October 5, 2010KR BlogKR

Life-Portrait in a Concave Mirror

Through my window: trees I cannot name. Yellow in streaks, toward orange and brown. At this hour, they’re yellowed equally by early light. Indistinguishable: the famed colors of New England’s October; the syrupy hues of morning. The two tints twine like water from a wrung towel. What’s the yellow of age. What’s the yellow of clear light low around a drainpipe, choked on the unturned leaves.

W.S. Merwin is here, not just in my question and its gleam of mists and mellow fruitfulness; not just in the smell of apples, which seems remembrance itself, rather than tied to specific memories. He’s also present company because of how my observing folds back on me. When I describe the trees, I imply my face, composed before the wraparound woods. I feel myself becoming time, in marking it. I want to call this effect concave, the curve a sphere has if you are in it.

If John Ashbery is our poet of the convex, the sphere of his atmospheric mirror bent (theoretically) to include everything extending at infinite distances from his figure, is Merwin’s mirror concave, so a figure finds himself surrounded, overtaken, and closely held? Ashbery, born two months before Merwin in 1927, asks Where Shall I Wander. Merwin, similarly prolific, says in The Shadow of Sirius, “Here it is once again this one note,” the phrase bending nearer, curling in.

This may seem like an older man’s note, but Merwin has been hitting it since long before he wrote of “the clear note” that other poets had heard “that will go on after me” in his “Lament for the Makers.” As Joan Didion’s The Year of Magical Thinking showed a mind long-tuned to astute grief (generational, political, personal) report from startlingly grievous loss, Merwin’s most recent book takes into older age the themes of loss and return he’s followed for ages. “See how the past is not finished,” he writes in “My Hand.” “Almost a thousand years later / I am asking the same questions,” he writes in “A Letter to Su Tung-p’o.” “But I have been listening to it / since I was young and its voice is the same / though the leaves have changed and the seasons / and some of the longings,” he writes in “Walled Place above the River.”

Here is the entirety of “Worn Words,” which emphasizes how meaning accrues by the way one wears language. The words become physical; imagine all the times a life-long writer has used the words “they” “have” been” “there.” A concave effect: we see that language has also been wearing us.

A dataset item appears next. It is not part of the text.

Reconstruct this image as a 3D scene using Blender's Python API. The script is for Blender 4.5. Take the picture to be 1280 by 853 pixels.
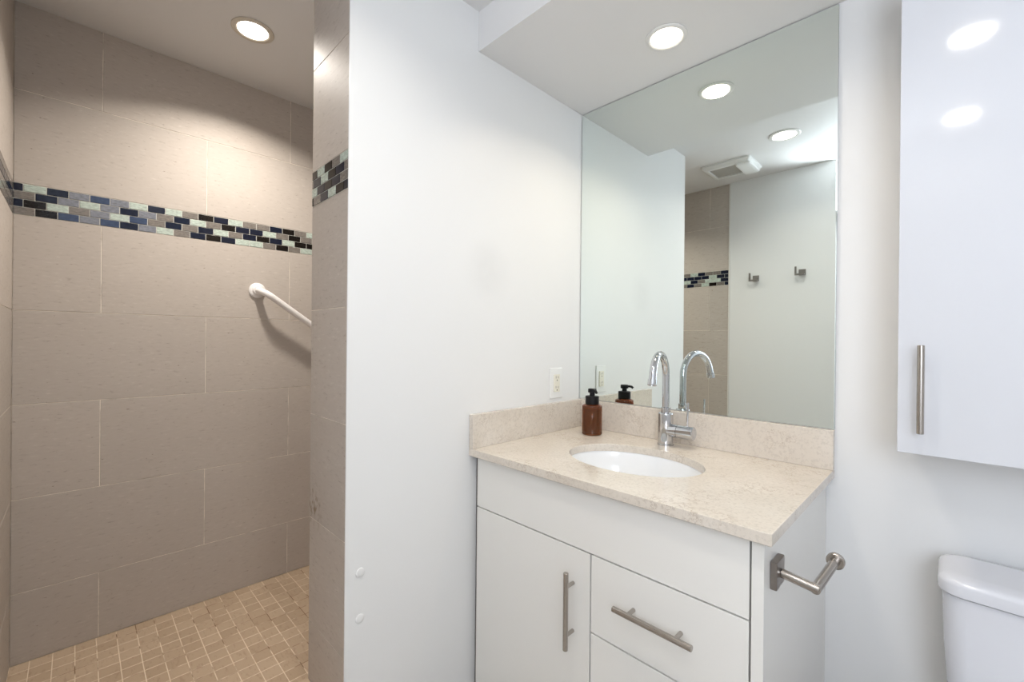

The late poems are the ones

I turn to first now

following a hope that keeps

beckoning me

waiting somewhere in the lines

almost in plain sight

it is the late poems

that are made of words

that have come the whole way

they have been there

In The Great Fires, Jack Gilbert speaks of an artist’s late works as depending more on craft than magic; one knows how to reach heights, with care, despite perhaps not wishing to as before, having fewer illusions of–abracadabra!–glory and transcendence. Merwin’s craft, however, has always relied on the spellbinding magic of his measuring breath (“As long as we can believe anything / we believe in measure”), while the mind shifts like sewing needles through it. Concave: in how the themes are of turning and turning back, not solely to the past but in the present; in how the themes turn back on themselves, as well; in how the words turn back on one after years. We find the eternal also ages, which is good. It looks a little like us.

In “Parts of a Tune,” we see Merwin’s good humor about such turnings (the word, of course, is tied etymologically to verse, “the furrow / turning at the end of the field”). The poem begins with “one old man” who “keeps humming the same few notes / of some song he thought he had forgotten” and ends with “some of the words” coming “ back to him now / he smiles hearing them come and go.”

Toward a theory of concavity: in these poems, the resting and running heart rates can feel similar; Merwin idles in high gears. This steadiness conjures a tenuous screen that bends at the touch of the human breath, billowing out so the edges curve in toward one’s ears. Merwin doesn’t “lie down where all the ladders start,” as Yeats resolved to do, but perches on a high rung, balancing so he may look past the roof, at cloud-height, the mind changing barometrically, shingles rough in the foreground.

Which way does his breath bend you? I look forward to being a weather vane here this month blown.